Synchronicity-Movie-Poster

There are few topics more complex for a film to tackle than time travel. Whether it’s the inherent paradoxes in the storyline (what if I go back and kill my grandfather?) or the need to have the viewer believe that the story doesn’t eats its own metaphorical tail in a dull, endless loop, the number of time travel movies that have delivered an engaging and interesting experience can be counted on one hand. Then there are films about time travel that simply use that as a jumping off point for a different type of story, like the classic ‘Groundhog Day,’ or the engaging horror film ‘Time Lapse,’ the latter of which revolves around a group of millennials who find a camera that takes photos 24 hours in the future.

Director Jacob Gentry’s film ‘Synchronicity’ is certainly eager to enter the ranks of smart, convoluted time travel films and it has its moments of brilliance and ingenuity, when later scenes mesh perfectly with the different point of view of the lead character, inventor Jim Beale (Chad McKnight), but they’re too few and too far apart, leaving us with a muddled mess of an indie sci-fi thriller that, well, runs out of time entirely.

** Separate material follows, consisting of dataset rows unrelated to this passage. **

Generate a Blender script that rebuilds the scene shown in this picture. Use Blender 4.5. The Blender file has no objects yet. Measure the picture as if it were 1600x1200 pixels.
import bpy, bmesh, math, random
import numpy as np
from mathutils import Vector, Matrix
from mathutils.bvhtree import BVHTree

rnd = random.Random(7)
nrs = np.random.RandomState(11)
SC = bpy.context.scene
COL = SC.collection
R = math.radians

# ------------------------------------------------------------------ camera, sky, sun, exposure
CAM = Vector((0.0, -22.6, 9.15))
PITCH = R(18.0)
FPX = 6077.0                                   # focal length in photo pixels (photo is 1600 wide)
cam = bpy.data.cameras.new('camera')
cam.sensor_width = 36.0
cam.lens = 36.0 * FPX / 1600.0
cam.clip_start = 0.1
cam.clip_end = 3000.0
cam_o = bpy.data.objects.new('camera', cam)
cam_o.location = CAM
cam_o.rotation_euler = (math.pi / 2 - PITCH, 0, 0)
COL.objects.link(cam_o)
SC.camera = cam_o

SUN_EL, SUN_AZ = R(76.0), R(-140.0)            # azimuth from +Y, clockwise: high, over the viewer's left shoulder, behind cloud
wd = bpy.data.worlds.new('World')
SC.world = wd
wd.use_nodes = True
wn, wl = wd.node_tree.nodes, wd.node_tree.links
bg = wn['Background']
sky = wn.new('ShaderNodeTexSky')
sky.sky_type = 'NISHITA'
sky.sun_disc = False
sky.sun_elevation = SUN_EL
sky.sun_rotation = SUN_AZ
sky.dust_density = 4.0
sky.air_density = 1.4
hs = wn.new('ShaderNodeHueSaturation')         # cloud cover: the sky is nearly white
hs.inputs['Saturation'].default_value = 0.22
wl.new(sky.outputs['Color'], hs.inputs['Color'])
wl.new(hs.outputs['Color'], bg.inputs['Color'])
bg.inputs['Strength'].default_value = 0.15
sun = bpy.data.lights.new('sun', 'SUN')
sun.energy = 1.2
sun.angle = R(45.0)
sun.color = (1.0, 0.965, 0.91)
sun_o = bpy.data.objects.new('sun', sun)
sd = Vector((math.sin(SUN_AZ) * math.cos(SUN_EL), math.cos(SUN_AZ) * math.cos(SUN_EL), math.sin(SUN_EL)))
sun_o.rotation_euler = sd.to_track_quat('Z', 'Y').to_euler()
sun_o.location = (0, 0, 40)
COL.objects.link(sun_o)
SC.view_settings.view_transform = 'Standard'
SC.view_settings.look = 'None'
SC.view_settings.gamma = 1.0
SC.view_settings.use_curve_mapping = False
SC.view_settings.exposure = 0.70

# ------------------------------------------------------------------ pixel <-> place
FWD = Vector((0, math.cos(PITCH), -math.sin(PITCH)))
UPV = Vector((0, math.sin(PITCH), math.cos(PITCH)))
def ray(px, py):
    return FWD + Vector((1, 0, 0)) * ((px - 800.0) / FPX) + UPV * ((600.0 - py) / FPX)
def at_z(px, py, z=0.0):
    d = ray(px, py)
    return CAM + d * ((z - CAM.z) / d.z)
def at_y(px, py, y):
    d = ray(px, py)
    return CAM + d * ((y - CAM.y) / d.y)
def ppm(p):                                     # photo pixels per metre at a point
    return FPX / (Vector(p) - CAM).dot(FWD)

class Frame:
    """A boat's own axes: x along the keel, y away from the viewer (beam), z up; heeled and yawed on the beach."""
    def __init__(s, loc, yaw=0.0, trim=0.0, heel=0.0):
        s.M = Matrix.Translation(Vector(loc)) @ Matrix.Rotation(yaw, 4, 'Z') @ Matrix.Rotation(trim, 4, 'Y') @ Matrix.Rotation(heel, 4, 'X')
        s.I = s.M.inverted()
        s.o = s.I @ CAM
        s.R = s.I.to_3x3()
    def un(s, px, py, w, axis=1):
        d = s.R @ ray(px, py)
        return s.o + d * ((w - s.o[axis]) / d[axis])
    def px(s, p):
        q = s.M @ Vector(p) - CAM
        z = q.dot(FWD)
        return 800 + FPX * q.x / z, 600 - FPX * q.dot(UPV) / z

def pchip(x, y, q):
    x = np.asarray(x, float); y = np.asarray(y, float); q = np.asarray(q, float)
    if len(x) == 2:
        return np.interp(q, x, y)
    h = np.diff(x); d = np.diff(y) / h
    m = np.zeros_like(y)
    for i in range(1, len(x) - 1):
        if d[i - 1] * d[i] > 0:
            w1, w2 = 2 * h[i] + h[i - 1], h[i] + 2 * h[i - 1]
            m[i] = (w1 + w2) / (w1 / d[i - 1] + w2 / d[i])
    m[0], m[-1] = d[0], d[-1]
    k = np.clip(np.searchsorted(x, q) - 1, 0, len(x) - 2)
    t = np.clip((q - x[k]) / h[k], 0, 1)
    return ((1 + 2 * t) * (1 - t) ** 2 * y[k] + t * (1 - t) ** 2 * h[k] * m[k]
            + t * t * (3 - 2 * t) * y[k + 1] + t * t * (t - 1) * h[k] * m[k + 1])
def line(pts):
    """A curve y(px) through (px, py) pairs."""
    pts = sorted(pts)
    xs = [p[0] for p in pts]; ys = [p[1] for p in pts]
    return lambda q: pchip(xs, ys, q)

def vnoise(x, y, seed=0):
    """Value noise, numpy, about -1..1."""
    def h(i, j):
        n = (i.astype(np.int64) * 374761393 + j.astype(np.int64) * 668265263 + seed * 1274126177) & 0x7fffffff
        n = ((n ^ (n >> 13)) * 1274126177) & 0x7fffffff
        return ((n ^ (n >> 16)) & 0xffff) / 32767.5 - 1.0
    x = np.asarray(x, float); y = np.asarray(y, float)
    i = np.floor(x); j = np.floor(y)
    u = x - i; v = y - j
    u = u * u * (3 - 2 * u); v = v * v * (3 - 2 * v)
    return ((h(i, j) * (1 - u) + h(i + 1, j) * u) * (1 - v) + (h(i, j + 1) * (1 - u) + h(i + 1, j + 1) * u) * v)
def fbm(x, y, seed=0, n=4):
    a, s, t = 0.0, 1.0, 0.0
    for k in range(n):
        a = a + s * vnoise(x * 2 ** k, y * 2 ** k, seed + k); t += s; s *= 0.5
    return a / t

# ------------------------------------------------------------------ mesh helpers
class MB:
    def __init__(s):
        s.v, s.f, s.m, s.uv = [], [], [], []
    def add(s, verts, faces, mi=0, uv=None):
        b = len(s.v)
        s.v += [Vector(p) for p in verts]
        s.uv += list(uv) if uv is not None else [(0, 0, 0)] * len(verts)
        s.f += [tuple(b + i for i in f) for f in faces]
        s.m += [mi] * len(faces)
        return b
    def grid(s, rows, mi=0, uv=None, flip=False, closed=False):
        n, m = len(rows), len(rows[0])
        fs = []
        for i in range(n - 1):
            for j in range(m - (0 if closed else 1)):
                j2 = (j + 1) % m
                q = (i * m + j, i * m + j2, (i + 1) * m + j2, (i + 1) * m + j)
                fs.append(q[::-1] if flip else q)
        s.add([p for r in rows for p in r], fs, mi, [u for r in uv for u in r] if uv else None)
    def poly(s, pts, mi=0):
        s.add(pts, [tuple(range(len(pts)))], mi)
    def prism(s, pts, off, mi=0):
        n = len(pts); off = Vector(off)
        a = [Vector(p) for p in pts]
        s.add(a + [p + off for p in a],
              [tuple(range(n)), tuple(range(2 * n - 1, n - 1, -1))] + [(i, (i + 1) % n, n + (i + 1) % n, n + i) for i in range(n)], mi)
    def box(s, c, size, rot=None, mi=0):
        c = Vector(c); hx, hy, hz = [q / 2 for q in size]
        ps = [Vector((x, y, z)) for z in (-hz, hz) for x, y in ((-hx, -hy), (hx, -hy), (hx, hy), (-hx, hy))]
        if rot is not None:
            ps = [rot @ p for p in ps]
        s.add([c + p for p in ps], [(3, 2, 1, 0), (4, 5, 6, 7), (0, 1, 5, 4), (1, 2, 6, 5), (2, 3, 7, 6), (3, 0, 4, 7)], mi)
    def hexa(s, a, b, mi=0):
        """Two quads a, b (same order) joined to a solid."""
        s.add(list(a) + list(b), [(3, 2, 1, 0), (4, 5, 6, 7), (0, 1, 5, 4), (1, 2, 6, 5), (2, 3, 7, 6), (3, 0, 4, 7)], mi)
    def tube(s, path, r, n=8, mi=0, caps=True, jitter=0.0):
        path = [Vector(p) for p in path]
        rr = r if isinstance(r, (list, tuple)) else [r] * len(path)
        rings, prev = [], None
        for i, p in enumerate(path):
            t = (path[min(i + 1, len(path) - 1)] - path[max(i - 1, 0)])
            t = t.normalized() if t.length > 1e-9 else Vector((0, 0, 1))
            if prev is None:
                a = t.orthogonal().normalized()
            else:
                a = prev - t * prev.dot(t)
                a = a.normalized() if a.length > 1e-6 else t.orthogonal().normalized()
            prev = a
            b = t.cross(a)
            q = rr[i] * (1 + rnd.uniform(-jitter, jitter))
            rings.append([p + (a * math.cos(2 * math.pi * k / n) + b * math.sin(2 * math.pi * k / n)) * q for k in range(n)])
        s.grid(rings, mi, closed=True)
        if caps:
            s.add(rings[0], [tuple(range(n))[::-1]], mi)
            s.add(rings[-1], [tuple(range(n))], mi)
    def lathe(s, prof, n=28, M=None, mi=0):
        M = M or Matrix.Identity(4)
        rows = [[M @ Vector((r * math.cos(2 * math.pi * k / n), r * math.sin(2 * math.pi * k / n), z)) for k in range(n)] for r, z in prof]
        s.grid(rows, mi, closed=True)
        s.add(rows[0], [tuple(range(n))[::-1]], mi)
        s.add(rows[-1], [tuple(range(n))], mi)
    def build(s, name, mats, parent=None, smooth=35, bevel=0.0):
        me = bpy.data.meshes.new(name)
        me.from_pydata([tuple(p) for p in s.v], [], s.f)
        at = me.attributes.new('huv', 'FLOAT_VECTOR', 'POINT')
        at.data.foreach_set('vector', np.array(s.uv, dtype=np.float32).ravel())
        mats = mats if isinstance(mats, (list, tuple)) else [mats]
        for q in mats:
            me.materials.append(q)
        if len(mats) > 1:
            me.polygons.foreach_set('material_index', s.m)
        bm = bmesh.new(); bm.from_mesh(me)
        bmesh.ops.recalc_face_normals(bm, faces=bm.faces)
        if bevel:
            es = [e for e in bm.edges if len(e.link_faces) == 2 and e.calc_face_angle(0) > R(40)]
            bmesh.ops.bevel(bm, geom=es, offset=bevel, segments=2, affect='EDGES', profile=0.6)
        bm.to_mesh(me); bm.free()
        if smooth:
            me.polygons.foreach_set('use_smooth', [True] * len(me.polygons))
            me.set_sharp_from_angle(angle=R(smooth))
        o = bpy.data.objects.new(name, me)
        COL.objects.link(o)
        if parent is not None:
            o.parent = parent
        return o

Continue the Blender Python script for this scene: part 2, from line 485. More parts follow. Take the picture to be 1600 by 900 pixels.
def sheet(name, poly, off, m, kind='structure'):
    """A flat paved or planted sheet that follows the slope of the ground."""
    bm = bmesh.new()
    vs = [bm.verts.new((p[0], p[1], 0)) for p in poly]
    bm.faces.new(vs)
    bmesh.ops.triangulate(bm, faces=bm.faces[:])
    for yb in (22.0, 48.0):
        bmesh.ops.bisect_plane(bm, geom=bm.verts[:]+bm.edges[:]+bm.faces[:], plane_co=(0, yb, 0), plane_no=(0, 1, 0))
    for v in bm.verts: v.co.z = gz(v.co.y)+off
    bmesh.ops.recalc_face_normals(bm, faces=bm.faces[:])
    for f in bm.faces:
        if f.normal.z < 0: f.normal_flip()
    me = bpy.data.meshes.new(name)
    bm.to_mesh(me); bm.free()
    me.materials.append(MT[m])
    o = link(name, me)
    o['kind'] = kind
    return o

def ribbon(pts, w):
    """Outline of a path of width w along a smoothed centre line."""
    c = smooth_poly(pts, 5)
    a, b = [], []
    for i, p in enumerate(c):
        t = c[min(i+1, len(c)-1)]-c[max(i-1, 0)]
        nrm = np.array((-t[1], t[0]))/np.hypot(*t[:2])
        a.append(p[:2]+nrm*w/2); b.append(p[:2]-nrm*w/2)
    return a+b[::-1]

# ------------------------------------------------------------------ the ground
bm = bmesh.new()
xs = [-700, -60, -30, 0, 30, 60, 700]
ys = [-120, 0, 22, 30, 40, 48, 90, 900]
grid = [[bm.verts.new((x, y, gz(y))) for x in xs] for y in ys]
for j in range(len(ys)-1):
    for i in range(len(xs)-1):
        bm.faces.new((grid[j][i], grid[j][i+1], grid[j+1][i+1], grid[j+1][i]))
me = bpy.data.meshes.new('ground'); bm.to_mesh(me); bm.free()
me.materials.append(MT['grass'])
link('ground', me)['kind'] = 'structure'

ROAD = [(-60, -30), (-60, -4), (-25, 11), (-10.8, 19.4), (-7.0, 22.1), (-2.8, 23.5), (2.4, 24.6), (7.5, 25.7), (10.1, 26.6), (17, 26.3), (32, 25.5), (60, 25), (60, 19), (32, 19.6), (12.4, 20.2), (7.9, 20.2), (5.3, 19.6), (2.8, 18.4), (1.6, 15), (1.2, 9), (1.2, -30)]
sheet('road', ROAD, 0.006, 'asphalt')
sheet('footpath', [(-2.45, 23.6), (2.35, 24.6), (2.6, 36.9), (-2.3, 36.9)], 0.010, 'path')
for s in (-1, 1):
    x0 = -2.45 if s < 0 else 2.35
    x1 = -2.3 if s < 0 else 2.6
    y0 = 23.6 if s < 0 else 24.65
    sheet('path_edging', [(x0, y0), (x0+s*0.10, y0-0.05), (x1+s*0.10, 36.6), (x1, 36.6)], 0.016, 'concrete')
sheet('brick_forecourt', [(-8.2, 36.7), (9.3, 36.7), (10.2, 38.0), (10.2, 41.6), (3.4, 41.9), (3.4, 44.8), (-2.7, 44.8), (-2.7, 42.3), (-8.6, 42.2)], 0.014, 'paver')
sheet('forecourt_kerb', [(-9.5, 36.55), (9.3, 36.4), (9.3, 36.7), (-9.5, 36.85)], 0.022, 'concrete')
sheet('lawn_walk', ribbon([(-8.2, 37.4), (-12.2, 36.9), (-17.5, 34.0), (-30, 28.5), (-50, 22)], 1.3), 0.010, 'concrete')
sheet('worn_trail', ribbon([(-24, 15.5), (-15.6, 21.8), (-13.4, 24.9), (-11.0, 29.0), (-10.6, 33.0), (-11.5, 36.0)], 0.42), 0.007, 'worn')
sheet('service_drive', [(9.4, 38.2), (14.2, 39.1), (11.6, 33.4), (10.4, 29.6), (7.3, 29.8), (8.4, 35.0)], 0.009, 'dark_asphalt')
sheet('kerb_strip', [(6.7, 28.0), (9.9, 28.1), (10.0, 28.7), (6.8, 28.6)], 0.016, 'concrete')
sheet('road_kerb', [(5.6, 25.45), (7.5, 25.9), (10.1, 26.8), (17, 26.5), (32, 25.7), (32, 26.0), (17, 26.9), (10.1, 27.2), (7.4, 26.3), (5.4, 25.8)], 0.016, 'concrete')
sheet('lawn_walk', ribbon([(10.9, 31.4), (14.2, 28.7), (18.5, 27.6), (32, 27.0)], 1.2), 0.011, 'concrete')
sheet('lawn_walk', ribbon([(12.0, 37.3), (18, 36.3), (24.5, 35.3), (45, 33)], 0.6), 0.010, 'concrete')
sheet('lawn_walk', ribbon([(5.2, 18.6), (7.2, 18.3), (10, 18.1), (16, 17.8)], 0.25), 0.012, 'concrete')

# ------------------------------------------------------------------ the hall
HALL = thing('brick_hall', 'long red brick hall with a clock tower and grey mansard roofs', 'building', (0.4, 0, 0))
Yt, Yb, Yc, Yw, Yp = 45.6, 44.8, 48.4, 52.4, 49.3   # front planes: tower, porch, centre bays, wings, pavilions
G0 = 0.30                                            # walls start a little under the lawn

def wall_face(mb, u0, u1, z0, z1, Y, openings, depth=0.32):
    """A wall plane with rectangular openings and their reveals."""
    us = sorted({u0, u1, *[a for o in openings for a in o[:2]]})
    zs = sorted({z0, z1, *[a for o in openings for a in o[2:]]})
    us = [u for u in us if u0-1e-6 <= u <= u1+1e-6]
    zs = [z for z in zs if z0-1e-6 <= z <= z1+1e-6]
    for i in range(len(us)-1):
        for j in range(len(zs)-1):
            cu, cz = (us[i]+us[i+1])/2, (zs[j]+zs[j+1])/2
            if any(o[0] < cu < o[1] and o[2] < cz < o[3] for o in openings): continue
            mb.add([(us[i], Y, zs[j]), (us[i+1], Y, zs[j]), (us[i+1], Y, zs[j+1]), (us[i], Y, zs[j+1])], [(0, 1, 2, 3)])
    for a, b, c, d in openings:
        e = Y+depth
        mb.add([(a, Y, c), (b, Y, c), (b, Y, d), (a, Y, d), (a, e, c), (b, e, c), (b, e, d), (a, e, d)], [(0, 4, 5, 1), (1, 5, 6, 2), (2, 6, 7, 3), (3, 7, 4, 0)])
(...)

The basic storyline is that Beale has invented a way to produce a worm hole, but only has enough of a rare radioactive element to power one end of the hole. To get more, he must convince investor Klaus Meisner (Michael Ironside) to spring for a substantial additional investment in the project, an investment that would include the element that, surprise, only Meisner’s big, bad corporation produces. The wrinkle is that Beale falls for Meisner’s mistress Abby (Brianne Davis) and they soon scheme to be together.

Abby seems to have her own agenda and Beale’s unsure if he’s going to be able to convince Meisner to offer up the additional funding and let him create the other end of the worm hole. Close examination of the video footage from when they opened up the first side of the worm hole seems to suggest that someone came through the portal. But how, when the other end isn’t created yet. Or is it… in the future?

The film offers up an increasingly confused narrative where there might be more than one instance of a lead character — and what happens if they meet? — and if the future character can go back in time and prevent a bad outcome of an experiment…. but if love gets in the way of science, what to choose?

Meanwhile, the low-budget production tries desperately to pull off a futuristic noir setting not just inspired by ‘Blade Runner’ but more ripped off wholesale, to the point where I kept waiting for the neon billboards, “skin jobs” and invitations to “come to the outer colonies” as so characterized the brilliant 1982 Ridley Scott film. The laboratory also seemed a cross between the chaotic jumble of ’12 Monkeys’ (a far more interesting time travel film) and Primer (a much better indie time travel movie).

A sloppy setting can be excused in an indie movie, but what really torpedoes ‘Synchronicity’ is the poor performance of lead actor Chad McKnight and the complete lack of chemistry between him and his female lead Brianne Davis. They both might mature into splendid actors in a few years, but in this movie he lacks any sort of ability to command our attention and other than Brianne’s obvious physical charms there’s no reason that their characters would be interested in each other within the context of the story.

And yet. And yet buried in ‘Synchronicity’ is a really excellent time travel movie. Perhaps a better script, better actors and a director with more experience under their belt could have delivered, and that’s the greatest frustration with the film because more than once there were those “oohhh” and “ahhh” moments when things came together and the film proved engrossing. Unfortunately, they proved too infrequent and too short to prop up this clunker of a sci-fi film.